30th Anniversary: Mother keeps scrapbook of articles about Atwell

Mayor Richard Atwell reflects on the changes Saanich has seen over past 30 years

The cover of the Nov. 19

When Richard Atwell moved into Saanich’s Sunnymead neighbourhood at the age 17 in 1987, the area was in transition.

Wedged between Mount Douglas, the Patricia Bay Highway and the Pacific Ocean, the extension of urban infrastructure had opened up what had been a farming area to development, and Atwell and his family were among the first to settle in the new neighbourhood that was emerging.

“There were still a couple of farms at the corner of Royal Oak Drive and Cordova Bay,” he said.

Fast forward to the area today. Farms, with all of their sights and smells, have given away to houses and growing traffic as Saanich has grown up — both in a geographic sense by stretching housing farther up the Peninusla and by shedding, much to the consternation of some, its history as an agricultural community.

Atwell has followed these changes first hand and through the media, while growing up and attending the University of Victoria. He now finds himself with the task of helping to guide these changes after returning home from a technology career in the United States. Yet Atwell never lost his connection with the community, thanks to his mom. “While I was away, mom used to make clippings of interesting stories,” he said.

This practice has continued, especially since Atwell ran for and won the mayoralty. “These days mom cuts out anything that you or someone else writes about me in the Saanich News and keeps it,” he said.

Atwell said he appreciates his mom’s scrap-booking, because it creates a physical record in an age of an ever-faster media.

“That is good, because the online articles often disappear,” he said.

One such physical artefact is a mounted front page photo that Atwell received from a Black Press delegation consisting out of Greater Victoria group publisher Penny Sakamoto, Saanich News publisher Oliver Sommer and then Saanich News editor Daniel Palmer.

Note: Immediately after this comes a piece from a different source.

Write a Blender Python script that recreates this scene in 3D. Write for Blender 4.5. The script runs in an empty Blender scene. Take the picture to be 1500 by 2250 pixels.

“I was very flattered…that was just a very nice gesture and a nice gift,” said Atwell. “I keep that in my office as a reminder to myself why I started in this job. But it also reminds me of my connection to newspapers and my connection to the community. You cannot meet everybody. You don’t have enough time and there is no possibility to do it all. The newspaper provides a community service, that bridge [between the public and elected representatives]. It is an essential part of a democracy and the functioning of a democracy.”